• [Task description]
Please output the data below exactly as given, starting at its first line and stopping after the line that contains "0, 0.1), M_wall))".

• [Supplied data]
# # #
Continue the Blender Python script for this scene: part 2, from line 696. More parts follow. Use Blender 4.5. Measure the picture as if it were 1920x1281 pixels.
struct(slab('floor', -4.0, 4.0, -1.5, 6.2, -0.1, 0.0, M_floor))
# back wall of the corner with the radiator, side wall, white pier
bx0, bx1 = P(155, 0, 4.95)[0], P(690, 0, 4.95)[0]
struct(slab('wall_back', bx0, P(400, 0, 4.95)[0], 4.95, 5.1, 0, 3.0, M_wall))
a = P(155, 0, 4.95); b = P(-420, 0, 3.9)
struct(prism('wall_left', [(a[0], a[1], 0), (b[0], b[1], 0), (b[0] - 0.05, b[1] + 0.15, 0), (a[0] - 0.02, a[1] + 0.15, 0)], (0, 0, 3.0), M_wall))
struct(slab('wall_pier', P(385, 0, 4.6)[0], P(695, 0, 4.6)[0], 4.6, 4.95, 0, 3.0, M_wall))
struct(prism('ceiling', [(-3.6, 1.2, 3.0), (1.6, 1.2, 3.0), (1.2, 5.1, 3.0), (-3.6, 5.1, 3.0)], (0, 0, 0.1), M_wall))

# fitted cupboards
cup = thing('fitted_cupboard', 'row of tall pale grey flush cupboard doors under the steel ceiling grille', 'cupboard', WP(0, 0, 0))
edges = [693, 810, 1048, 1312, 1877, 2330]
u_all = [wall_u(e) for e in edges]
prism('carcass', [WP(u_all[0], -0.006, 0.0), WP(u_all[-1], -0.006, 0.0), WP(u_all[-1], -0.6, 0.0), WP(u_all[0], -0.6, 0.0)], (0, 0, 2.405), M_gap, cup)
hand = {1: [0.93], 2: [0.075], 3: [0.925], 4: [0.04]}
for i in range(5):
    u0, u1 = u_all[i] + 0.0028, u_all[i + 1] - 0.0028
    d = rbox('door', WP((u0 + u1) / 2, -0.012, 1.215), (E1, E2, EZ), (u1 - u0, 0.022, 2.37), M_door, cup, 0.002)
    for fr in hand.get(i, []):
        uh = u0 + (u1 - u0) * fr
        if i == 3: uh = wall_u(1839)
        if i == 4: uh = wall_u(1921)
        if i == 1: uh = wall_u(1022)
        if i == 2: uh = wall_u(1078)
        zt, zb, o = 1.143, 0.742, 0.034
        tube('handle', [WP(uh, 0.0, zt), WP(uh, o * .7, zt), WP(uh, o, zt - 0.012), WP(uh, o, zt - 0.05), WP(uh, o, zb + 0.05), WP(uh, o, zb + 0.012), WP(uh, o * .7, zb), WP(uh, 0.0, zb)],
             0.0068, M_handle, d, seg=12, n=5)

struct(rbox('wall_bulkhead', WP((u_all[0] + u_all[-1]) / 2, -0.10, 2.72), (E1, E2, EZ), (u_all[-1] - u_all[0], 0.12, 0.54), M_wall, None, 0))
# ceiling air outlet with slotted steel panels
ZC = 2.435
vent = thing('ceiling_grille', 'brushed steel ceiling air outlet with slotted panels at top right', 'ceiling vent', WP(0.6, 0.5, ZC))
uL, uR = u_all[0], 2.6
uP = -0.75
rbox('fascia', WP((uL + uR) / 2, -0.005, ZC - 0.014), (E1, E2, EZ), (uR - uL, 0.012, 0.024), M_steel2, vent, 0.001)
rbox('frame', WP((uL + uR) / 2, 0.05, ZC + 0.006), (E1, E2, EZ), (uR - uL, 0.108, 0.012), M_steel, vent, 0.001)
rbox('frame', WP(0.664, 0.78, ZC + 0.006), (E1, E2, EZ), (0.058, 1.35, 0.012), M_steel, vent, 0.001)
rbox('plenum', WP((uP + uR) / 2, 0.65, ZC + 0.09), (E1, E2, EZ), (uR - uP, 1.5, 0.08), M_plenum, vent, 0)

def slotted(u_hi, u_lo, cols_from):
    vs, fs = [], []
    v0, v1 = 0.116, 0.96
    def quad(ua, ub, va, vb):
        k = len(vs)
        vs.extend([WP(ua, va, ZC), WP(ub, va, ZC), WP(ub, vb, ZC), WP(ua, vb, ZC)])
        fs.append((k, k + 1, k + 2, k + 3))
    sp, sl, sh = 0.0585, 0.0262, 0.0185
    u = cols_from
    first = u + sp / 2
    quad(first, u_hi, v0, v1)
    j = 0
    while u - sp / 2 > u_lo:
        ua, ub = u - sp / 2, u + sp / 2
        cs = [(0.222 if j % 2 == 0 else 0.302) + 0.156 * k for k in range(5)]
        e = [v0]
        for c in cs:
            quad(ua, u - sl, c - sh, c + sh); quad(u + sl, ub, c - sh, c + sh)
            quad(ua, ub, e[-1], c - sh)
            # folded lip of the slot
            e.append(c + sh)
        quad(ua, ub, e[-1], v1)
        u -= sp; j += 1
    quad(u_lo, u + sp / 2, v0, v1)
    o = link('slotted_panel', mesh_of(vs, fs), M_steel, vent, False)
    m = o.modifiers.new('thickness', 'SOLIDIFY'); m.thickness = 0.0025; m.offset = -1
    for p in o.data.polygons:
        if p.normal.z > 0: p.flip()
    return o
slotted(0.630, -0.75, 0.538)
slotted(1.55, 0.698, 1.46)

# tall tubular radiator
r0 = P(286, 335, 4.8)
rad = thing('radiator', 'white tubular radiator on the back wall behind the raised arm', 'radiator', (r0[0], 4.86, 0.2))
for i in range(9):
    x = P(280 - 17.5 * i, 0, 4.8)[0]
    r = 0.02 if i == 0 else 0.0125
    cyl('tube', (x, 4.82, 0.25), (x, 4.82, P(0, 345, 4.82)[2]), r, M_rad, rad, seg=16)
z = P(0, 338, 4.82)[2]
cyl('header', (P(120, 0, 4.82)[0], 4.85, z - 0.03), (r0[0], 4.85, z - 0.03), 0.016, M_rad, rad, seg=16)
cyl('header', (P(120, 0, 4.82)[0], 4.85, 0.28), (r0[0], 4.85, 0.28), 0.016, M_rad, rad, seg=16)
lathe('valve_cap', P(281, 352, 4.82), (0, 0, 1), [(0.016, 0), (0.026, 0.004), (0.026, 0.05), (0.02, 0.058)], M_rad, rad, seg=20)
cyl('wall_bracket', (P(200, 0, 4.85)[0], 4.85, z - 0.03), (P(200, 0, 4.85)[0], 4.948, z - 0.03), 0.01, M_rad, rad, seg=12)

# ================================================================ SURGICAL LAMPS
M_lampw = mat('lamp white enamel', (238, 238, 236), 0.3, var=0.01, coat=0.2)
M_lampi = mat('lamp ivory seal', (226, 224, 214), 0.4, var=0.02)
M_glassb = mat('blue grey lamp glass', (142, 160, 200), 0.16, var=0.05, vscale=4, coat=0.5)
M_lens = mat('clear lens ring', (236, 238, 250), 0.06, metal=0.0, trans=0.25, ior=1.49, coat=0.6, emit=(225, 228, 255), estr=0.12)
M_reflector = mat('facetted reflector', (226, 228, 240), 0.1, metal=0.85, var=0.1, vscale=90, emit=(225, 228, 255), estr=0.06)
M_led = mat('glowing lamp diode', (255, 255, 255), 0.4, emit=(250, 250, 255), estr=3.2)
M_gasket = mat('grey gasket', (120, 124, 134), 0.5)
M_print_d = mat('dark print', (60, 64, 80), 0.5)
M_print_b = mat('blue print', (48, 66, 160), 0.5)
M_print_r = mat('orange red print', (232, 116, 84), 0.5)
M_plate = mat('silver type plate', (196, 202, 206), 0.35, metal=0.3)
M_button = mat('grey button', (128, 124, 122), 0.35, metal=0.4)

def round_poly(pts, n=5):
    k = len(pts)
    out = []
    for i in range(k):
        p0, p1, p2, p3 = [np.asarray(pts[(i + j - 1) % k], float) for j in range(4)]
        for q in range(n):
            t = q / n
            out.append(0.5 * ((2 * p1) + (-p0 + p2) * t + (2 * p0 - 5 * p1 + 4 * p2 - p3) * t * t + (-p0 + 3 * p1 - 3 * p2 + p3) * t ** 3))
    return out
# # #
• [Result of the task]
Continue the Blender Python script for this scene: part 2, from line 696. More parts follow. Use Blender 4.5. Measure the picture as if it were 1920x1281 pixels.
struct(slab('floor', -4.0, 4.0, -1.5, 6.2, -0.1, 0.0, M_floor))
# back wall of the corner with the radiator, side wall, white pier
bx0, bx1 = P(155, 0, 4.95)[0], P(690, 0, 4.95)[0]
struct(slab('wall_back', bx0, P(400, 0, 4.95)[0], 4.95, 5.1, 0, 3.0, M_wall))
a = P(155, 0, 4.95); b = P(-420, 0, 3.9)
struct(prism('wall_left', [(a[0], a[1], 0), (b[0], b[1], 0), (b[0] - 0.05, b[1] + 0.15, 0), (a[0] - 0.02, a[1] + 0.15, 0)], (0, 0, 3.0), M_wall))
struct(slab('wall_pier', P(385, 0, 4.6)[0], P(695, 0, 4.6)[0], 4.6, 4.95, 0, 3.0, M_wall))
struct(prism('ceiling', [(-3.6, 1.2, 3.0), (1.6, 1.2, 3.0), (1.2, 5.1, 3.0), (-3.6, 5.1, 3.0)], (0, 0, 0.1), M_wall))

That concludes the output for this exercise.